• **Provided data**
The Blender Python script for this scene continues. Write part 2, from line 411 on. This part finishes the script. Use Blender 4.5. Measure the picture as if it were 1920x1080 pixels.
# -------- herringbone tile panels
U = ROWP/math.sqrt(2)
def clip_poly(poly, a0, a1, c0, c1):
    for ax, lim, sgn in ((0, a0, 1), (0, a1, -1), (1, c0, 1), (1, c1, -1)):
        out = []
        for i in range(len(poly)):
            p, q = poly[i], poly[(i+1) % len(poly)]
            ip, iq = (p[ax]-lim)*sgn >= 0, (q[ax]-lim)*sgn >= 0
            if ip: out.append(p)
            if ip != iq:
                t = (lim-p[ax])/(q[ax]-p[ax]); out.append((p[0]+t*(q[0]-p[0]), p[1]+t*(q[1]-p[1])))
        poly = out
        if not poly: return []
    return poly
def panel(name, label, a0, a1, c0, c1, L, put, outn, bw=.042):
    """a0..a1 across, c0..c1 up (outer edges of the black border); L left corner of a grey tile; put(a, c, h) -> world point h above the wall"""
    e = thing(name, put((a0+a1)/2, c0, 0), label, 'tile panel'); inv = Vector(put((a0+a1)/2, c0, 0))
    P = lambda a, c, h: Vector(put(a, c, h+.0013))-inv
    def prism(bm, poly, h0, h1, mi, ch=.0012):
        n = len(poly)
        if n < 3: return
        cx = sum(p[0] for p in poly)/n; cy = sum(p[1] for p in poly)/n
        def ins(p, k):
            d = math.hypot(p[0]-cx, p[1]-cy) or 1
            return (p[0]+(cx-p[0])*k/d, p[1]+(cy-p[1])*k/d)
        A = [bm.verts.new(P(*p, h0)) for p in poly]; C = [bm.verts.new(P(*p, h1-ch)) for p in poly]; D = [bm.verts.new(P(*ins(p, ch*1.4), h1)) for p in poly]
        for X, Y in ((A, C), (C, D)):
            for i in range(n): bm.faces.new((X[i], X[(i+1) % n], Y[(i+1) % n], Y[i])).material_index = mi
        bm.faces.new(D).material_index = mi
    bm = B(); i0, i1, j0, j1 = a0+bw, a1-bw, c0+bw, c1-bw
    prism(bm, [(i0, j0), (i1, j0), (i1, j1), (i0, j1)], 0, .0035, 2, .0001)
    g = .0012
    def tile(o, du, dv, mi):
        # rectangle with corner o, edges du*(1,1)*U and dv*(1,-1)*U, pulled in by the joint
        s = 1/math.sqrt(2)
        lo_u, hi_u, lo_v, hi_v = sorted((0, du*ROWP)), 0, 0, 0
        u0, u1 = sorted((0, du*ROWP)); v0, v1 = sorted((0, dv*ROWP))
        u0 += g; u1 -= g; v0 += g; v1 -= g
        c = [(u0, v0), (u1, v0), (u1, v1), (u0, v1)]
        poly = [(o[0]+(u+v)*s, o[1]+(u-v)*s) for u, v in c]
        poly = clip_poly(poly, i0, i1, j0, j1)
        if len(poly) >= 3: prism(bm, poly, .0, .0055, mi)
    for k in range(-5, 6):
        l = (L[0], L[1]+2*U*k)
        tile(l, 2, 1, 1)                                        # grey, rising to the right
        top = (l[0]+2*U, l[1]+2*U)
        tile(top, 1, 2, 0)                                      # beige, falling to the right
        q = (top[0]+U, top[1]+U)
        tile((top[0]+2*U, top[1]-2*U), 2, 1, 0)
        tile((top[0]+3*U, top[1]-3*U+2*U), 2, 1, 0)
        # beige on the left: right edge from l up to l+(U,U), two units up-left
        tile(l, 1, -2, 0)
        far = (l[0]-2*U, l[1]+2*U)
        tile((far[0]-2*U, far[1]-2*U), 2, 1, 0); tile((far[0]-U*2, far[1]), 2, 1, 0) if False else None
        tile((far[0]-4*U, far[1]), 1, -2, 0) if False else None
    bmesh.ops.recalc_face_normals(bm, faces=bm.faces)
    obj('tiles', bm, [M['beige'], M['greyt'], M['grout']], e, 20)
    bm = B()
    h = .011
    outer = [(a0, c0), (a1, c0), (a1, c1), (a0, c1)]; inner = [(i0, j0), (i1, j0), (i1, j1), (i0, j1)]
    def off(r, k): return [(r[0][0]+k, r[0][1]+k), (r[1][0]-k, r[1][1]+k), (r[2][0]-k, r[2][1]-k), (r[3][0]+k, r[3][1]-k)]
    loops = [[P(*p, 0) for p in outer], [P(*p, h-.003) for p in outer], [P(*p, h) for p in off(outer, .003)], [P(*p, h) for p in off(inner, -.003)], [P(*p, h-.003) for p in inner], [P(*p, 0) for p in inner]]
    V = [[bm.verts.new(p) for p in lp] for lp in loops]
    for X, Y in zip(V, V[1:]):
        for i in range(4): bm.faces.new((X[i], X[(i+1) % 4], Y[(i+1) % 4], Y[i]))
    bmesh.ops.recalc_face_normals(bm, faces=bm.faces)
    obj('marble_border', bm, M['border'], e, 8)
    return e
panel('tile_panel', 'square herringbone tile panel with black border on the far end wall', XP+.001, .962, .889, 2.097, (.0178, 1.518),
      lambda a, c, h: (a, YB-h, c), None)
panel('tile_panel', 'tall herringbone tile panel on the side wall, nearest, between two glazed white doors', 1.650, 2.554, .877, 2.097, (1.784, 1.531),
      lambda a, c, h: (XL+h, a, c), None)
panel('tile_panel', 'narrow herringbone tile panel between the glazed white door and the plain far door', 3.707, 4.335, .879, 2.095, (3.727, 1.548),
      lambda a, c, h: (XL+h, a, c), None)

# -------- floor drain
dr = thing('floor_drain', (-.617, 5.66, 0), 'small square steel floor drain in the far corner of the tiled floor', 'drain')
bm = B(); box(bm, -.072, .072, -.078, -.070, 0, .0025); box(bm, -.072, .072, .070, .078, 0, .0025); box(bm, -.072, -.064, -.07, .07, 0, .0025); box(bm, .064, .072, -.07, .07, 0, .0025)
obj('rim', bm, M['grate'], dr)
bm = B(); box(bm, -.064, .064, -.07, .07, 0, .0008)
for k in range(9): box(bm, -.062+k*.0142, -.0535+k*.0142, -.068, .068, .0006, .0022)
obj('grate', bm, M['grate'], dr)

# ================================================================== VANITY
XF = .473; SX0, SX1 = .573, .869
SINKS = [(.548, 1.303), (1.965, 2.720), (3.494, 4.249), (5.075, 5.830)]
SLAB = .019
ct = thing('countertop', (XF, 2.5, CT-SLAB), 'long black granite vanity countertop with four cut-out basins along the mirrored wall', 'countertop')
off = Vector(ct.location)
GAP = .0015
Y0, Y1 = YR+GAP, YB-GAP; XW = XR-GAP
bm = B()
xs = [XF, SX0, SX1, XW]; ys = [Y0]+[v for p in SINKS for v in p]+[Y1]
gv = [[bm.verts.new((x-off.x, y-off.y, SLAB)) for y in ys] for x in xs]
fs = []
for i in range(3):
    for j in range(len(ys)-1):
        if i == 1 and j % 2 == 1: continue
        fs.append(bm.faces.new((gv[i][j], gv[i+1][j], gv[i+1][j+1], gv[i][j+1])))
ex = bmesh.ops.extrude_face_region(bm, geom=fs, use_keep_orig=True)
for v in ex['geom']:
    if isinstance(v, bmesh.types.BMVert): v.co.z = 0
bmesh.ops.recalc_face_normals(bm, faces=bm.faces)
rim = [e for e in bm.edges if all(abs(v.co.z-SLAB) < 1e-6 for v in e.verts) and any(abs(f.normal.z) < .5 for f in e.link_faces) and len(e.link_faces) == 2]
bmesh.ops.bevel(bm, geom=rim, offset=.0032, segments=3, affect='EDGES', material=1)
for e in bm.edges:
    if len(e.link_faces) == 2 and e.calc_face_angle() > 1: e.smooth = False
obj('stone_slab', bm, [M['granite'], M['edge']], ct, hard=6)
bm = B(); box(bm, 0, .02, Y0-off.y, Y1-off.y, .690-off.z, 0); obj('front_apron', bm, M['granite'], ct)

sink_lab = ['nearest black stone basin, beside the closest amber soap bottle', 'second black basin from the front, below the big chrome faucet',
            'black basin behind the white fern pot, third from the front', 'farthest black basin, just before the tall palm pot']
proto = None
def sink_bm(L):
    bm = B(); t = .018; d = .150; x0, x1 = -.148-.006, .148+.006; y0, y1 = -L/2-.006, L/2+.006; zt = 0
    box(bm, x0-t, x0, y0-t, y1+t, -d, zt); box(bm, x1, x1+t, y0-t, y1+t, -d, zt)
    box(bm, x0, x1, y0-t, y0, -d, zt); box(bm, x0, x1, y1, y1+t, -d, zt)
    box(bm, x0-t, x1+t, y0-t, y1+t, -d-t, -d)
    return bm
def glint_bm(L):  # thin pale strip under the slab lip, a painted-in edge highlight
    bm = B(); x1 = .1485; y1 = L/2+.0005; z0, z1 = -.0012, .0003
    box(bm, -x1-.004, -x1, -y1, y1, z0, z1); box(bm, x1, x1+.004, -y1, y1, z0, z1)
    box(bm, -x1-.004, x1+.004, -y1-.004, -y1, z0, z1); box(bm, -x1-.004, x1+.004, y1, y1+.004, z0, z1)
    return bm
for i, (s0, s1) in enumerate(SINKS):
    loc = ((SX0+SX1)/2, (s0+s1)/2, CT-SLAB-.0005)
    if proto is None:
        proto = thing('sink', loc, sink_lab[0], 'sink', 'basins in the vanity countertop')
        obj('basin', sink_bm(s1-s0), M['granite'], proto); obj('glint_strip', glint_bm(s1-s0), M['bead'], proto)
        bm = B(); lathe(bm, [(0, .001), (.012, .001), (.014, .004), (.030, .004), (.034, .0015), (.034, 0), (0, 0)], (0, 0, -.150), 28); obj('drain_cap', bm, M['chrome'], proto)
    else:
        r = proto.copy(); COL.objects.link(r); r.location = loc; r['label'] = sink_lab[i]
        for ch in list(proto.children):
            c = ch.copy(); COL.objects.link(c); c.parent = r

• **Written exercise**
Check each line of the material above for "from" and say how many lines contain it, giving the number alone.

• **The solution**
4